Date of Award

5-2014

Level of Access

Campus-Only Dissertation

Degree Name

Doctor of Philosophy (PhD)

Department

Chemistry

Advisor

Carl P. Tripp

Second Committee Member

Douglas W. Bousfield

Third Committee Member

Bruce L. Jensen

Abstract

Commercial grade paper is often coated with a layer consisting of mostly pigments and binders to control the physical and optical properties. These coatings are applied on paper as aqueous suspensions and dried. The final composition at the coating surface may differ from the bulk composition because of differential pigment and binder movement during the drying process. Evidence of differential movement as well as our understanding of the structure/property relationships is derived from post analysis of these coatings. To better understand the binder migration mechanism, it is important to investigate the dynamics of the binder movement during drying. The primary motivation of this dissertation is therefore to 1) develop techniques that could be used to monitor the dynamics of pigments and binders movement during drying, 2) use these techniques to gain a fundamental understanding of movement during the drying step in paper coatings and 3) finding other ways to control pigment packing and reduction of binder use. The methods described in this dissertation are based on Attenuated Total Reflection-Infrared (ATR-IR) because this method could be utilized for aqueous samples and IR bands due to each component in the suspension can be monitored dynamically.

Simple coating formulations are used that have kaolin, calcium carbonate, styrene- butadiene latex, carboxymethyl cellulose, and starch. These coatings are applied on an ATR crystal and allowed to dry. The results from two crystal compositions are compared. Each of the components has specific peaks in IR spectroscopy that can be measured dynamically by monitoring change in the height of the respective peaks. Additional experiments are performed in which caboxymethyl cellulose (CMC) is added to the formulations. Drawdown experiments of mixed binder systems on absorbent paper are compared to the surface composition of the ATR crystal. In addition, the packing behavior of kaolin particles on a ZnSe crystal under an applied external electric field was studied; polarized light is used to characterize the orientation of the particles. Coatings layers are also formed using layer-by-layer methods.

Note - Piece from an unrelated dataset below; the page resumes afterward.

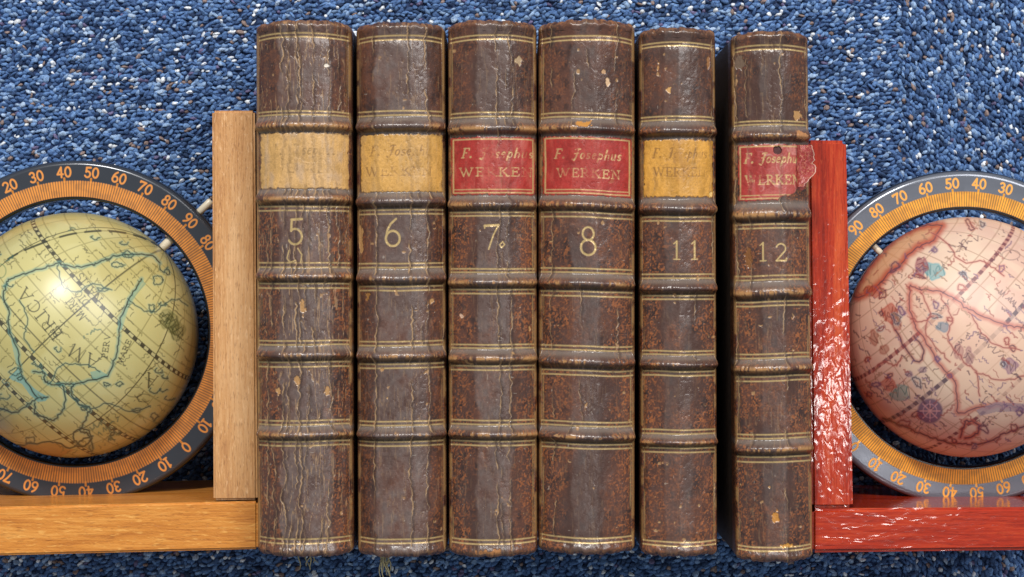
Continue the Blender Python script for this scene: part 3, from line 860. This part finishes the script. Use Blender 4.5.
# loose flap of the torn title label, sticking out past the joint of the last book
r12 = roots[12][0]
def label_flap():
    rng = np.random.default_rng(77)
    nu, nv = 70, 110
    uu = np.linspace(0, 1, nu); vv = np.linspace(0, 1, nv)
    edge_n = (fbm(nv, 1, 7, 1, rng, 4)[:, 0] - .5)
    z0 = .1215
    V = []
    C = []
    mid = fbm(nv, nu, 9, 6, rng, 4); fine = fbm(nv, nu, 40, 26, rng, 2)
    for j, v in enumerate(vv):
        ypx = 145 + 42 * v
        right = 815 - 10 * max(0, (v - .62) / .38) ** 1.2 - 4 * max(0, (.12 - v) / .12) + edge_n[j] * 8
        left = 797
        for i, u in enumerate(uu):
            x = left + (right - left) * u
            t = (x - 797) / 22
            z = .1229 - .0046 * max(0, t) ** 1.6 + .0012 * math.sin(v * 7 + u * 2) * max(0, t) + (mid[j, i] - .5) * .0008 - .0014 * max(0, 1 - u / .22)
            V.append(at(x, ypx, z) - r12.location)
    c = np.ones((nv, nu, 3)) * lin(152, 50, 46)
    c = mixc(c, lin(172, 84, 80), sstep(.4, .7, mid) * .7)
    c = mixc(c, lin(200, 150, 100), sstep(.66, .74, fine) * .6)
    c = mixc(c, lin(210, 170, 150), (uu[None, :] > .95) * np.ones((nv, 1)))
    V = np.array(V); V = V @ np.array(Matrix.Rotation(-r12.rotation_euler.z, 3, 'Z').transposed())
    idx = np.arange(nu * nv).reshape(nv, nu)
    Q = np.stack([idx[:-1, :-1], idx[1:, :-1], idx[1:, 1:], idx[:-1, 1:]], -1).reshape(-1, 4)
    me = mesh_np("label_flap", V, Q, None, cols=c.reshape(-1, 3), mask=np.ones((nu * nv, 3)) * [.42, 0, 0])
    o = link("label_flap", me, M_LEATHER, r12)
    md = o.modifiers.new("thickness", 'SOLIDIFY'); md.thickness = .00035
    o["label"] = "loose red flap torn from the title label"
label_flap()


# ------------------------------------------------------------------ globe bookends
ZB = .100      # depth of the bookends = height of their upper face over the carpet
ZR = .052      # plane of the meridian rings


def box_part(nm, corners, z0, z1, mat, parent, bev=.0009, seed=0, dent=.00025):
    """board from four corners seen from above (counter-clockwise), subdivided a little so that edges are not ruler-straight"""
    rng = random.Random(seed)
    bm = bmesh.new()
    lo = [bm.verts.new((c.x, c.y, z0)) for c in corners]
    hi = [bm.verts.new((c.x, c.y, z1)) for c in corners]
    bm.faces.new(hi); bm.faces.new(lo[::-1])
    for i in range(4):
        j = (i + 1) % 4
        bm.faces.new((lo[i], lo[j], hi[j], hi[i]))
    bmesh.ops.bevel(bm, geom=bm.edges[:], offset=bev, segments=3, affect='EDGES')
    me = bpy.data.meshes.new(nm); bm.to_mesh(me); bm.free()
    o = link(nm, me, mat, parent)
    return o


def ring_part(parent, cx, cy, radii, start_deg, step, orange, dark, seed, metal):
    """flat printed meridian ring; numbers run 90 80 .. 0 .. 90, radii in pixels at the ring plane"""
    rng = np.random.default_rng(seed)
    r_in, r_or, r_num, r_bev, r_out, numh = radii
    p = mmpp(ZR + .004)
    prof = [(r_in, -.004), (r_in, .0030), (r_in + .8, .0038)]
    rr = list(np.linspace(r_in + 1.4, r_bev, 62))
    prof += [(r, .004) for r in rr]
    for t in np.linspace(.2, 1, 6):
        prof.append((r_bev + (r_out - r_bev) * math.sin(t * math.pi / 2), .004 - .0032 * (1 - math.cos(t * math.pi / 2))))
    prof.append((r_out, -.004))
    prof = np.array(prof); npf = len(prof)
    nth = 3240
    th = np.arange(nth) / nth * 2 * math.pi          # clockwise from the top of the picture
    R = prof[:, 0][None, :] * np.ones((nth, 1)); Z = prof[:, 1][None, :] * np.ones((nth, 1))
    TH = th[:, None] * np.ones((1, npf))
    V = np.stack([R * p * np.sin(TH), R * p * np.cos(TH), Z], -1).reshape(-1, 3)
    deg = np.degrees(TH)
    C = np.ones((nth, npf, 3)) * dark
    # degree strokes
    dd = np.abs(((deg - start_deg) % 1.0) - .5) * 2     # 1 on a stroke, 0 between
    wob = fbm(nth, npf, 90, 6, rng, 3)
    st = sstep(.30, .56, dd + (wob - .5) * .25)
    band = sstep(r_in + 2.4, r_in + 3.2, R) * (1 - sstep(r_or - .5, r_or + .3, R))
    base_band = orange * .32 + lin(44, 38, 34) * .5
    C = np.where(band[..., None] > .5, base_band, C)
    C = mixc(C, orange, st * band * (.65 + .35 * sstep(.3, .6, wob)))
    # longer stroke at every ten degrees, then the figures
    d10 = np.abs(((deg - start_deg + 5) % 10) - 5)
    ten = (1 - sstep(.28, .5, d10)) * (R > r_or - 2) * (R < r_or + 3.2)
    C = mixc(C, orange, ten * .9)
    num = np.zeros((nth, npf))
    for k in range(36):
        val = step(k)
        a = math.radians(start_deg + 10 * k)
        # local frame: x clockwise, y outward
        lx = R * np.sin(TH - a); ly = R * np.cos(TH - a) - r_num
        c0 = int(((math.degrees(a) % 360) / 360) * nth)
        rows = (np.arange(c0 - 45, c0 + 46)) % nth
        cols = np.where((prof[:, 0] > r_num - numh) & (prof[:, 0] < r_num + numh))[0]
        sub = np.ix_(rows, cols)
        m = np.zeros((len(rows), len(cols)))
        for pts, w in text_strokes(str(val), 0, 0, numh, weight=.2, gap=.16):
            m = np.maximum(m, seg_mask(lx[sub], ly[sub], pts, max(w, 1.75), .7))
        num[sub] = np.maximum(num[sub], m)
    C = mixc(C, orange * 1.05, num * .92)
    lip = R < r_in + 2.6
    C = mixc(C, lin(12, 12, 14), lip * 1.0)
    C = mixc(C, lin(34, 36, 40), 1.0 * (R > r_out - 1.0))
    rg = .22 + .44 * np.maximum(band, num) + .1 * (fbm(nth, npf, 40, 4, rng, 3) - .5)
    idx = np.arange(nth * npf).reshape(nth, npf)
    nxt = np.roll(idx, -1, axis=0)
    Q = np.stack([idx[:, :-1], idx[:, 1:], nxt[:, 1:], nxt[:, :-1]], -1).reshape(-1, 4)
    inn = np.stack([idx[:, -1], idx[:, 0], nxt[:, 0], nxt[:, -1]], -1)
    me = mesh_np("meridian_ring", V, np.concatenate([Q, inn])[:, ::-1], None, cols=np.clip(C.reshape(-1, 3), 0, 1), mask=np.stack([rg.ravel(), (metal * (1 - np.maximum(np.maximum(band, num), lip))).ravel(), np.zeros(rg.size)], -1))
    o = link("meridian_ring", me, M_RING, parent)
    o.location = at(cx, cy, ZR + .004) - parent.location - Vector((0, 0, .004))
    return o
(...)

Latex binder particles have a nonlinear distribution as a function of depth of the coating. Binder is enriched at the crystal surface during drying. The relative movement of binder towards the surfaces reduces when 1 wt% of CMC was used in the formulation: the results agree with what is found for the role of CMC in coatings. The results obtained from experiments using ATR-IR on crystals also correlate to what happens on paper as has been demonstrated by the drawdown experiments on paper.

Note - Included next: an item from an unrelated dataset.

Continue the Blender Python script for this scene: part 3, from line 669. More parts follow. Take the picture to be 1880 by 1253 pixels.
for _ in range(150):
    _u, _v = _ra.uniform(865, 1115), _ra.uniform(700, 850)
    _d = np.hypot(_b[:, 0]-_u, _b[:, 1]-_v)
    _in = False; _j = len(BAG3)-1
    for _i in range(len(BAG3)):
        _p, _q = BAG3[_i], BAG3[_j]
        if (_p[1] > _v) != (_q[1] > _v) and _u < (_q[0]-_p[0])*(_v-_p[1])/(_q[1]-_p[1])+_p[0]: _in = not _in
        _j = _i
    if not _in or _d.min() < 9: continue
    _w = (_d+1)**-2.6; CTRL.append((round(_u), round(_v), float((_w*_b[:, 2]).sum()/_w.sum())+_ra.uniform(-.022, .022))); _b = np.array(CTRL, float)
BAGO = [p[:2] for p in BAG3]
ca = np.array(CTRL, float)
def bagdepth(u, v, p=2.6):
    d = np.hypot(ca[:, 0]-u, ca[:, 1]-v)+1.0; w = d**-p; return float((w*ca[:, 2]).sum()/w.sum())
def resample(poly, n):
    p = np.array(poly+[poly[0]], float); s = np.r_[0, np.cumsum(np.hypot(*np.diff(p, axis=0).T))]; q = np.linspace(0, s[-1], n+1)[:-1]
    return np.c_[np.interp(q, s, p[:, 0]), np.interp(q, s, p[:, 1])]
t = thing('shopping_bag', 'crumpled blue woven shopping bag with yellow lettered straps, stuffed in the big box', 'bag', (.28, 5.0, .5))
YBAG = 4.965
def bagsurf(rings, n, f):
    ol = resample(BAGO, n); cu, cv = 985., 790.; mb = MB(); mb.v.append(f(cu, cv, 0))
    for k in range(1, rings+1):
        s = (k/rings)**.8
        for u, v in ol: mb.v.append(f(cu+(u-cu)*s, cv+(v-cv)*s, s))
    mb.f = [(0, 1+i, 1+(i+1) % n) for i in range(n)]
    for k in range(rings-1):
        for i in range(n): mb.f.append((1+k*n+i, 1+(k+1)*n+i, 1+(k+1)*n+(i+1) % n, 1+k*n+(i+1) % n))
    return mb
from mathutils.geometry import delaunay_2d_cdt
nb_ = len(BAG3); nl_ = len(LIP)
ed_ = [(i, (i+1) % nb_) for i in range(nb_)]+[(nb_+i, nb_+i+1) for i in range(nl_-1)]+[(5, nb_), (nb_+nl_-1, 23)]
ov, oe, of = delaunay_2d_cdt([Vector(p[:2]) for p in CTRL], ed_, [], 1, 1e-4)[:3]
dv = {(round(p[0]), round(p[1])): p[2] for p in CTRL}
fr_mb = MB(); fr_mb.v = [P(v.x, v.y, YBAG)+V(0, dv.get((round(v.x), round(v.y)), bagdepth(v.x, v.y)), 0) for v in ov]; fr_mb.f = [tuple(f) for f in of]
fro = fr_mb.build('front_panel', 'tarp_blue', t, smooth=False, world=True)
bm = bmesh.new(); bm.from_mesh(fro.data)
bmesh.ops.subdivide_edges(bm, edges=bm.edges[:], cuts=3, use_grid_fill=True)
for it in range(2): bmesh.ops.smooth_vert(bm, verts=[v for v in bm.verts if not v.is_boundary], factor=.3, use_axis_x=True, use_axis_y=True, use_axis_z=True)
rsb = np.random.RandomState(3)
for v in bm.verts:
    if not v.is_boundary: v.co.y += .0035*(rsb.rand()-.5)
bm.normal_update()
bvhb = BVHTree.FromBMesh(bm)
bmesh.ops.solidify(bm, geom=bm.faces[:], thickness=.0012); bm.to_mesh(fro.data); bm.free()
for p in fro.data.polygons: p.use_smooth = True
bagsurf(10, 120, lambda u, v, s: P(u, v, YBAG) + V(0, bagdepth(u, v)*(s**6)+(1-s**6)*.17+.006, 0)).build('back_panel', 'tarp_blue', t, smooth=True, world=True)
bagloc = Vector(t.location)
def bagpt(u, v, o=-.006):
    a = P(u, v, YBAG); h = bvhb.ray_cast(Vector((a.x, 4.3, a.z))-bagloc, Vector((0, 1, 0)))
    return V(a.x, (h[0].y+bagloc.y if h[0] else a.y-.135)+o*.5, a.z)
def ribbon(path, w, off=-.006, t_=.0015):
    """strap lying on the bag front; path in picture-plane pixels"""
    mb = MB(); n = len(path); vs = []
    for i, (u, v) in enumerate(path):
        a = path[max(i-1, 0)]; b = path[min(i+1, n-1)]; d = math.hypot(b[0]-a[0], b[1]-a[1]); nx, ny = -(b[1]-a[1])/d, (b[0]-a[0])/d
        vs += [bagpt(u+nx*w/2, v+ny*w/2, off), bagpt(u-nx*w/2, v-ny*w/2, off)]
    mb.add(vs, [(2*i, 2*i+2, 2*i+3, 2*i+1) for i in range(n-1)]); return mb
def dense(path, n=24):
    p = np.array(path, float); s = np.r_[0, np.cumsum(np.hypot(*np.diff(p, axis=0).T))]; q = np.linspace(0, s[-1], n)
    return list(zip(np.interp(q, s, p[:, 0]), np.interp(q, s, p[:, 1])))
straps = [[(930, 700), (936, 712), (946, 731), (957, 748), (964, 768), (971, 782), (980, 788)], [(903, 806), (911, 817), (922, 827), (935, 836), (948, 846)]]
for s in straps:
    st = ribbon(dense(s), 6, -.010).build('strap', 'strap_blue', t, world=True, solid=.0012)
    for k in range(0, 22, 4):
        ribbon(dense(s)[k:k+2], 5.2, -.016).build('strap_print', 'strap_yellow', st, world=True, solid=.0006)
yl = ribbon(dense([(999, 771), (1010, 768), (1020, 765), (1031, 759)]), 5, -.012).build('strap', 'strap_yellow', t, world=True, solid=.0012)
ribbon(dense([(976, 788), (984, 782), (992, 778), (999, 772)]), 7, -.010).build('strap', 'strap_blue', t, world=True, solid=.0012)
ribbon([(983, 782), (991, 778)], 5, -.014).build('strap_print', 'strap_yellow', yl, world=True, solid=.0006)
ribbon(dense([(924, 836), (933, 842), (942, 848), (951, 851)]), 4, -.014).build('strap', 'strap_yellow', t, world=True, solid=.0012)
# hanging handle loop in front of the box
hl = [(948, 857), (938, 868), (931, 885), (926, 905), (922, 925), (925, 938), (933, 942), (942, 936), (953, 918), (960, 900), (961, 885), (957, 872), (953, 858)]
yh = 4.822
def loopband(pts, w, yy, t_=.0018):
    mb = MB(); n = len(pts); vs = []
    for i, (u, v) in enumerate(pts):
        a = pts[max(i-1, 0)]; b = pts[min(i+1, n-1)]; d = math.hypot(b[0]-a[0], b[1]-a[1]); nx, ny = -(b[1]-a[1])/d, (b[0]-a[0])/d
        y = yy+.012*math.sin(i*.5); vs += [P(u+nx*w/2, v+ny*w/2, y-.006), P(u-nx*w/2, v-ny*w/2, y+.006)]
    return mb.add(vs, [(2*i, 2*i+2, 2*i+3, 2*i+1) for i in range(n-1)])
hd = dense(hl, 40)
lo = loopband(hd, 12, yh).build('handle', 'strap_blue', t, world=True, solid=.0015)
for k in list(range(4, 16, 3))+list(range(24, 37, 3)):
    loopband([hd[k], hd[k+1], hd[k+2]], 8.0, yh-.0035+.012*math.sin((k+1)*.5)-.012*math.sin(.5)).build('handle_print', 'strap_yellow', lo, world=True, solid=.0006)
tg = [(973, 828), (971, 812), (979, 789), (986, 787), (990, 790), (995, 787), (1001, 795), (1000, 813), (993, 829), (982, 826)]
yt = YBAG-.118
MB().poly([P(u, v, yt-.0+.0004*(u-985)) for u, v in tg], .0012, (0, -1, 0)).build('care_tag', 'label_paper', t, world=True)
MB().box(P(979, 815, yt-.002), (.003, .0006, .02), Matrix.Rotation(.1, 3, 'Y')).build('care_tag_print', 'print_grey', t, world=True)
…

Starch migration is found to occur towards the top surface of the coating. The starch migration depends on the pigment particle size. Starch molecules do not associate with either pigment or the latex particles. The movement of starch is independent of them. Also, further evidence of capillary pore formation during the drying process is obtained from these results which are in agreement with capillary transport model for binder migration.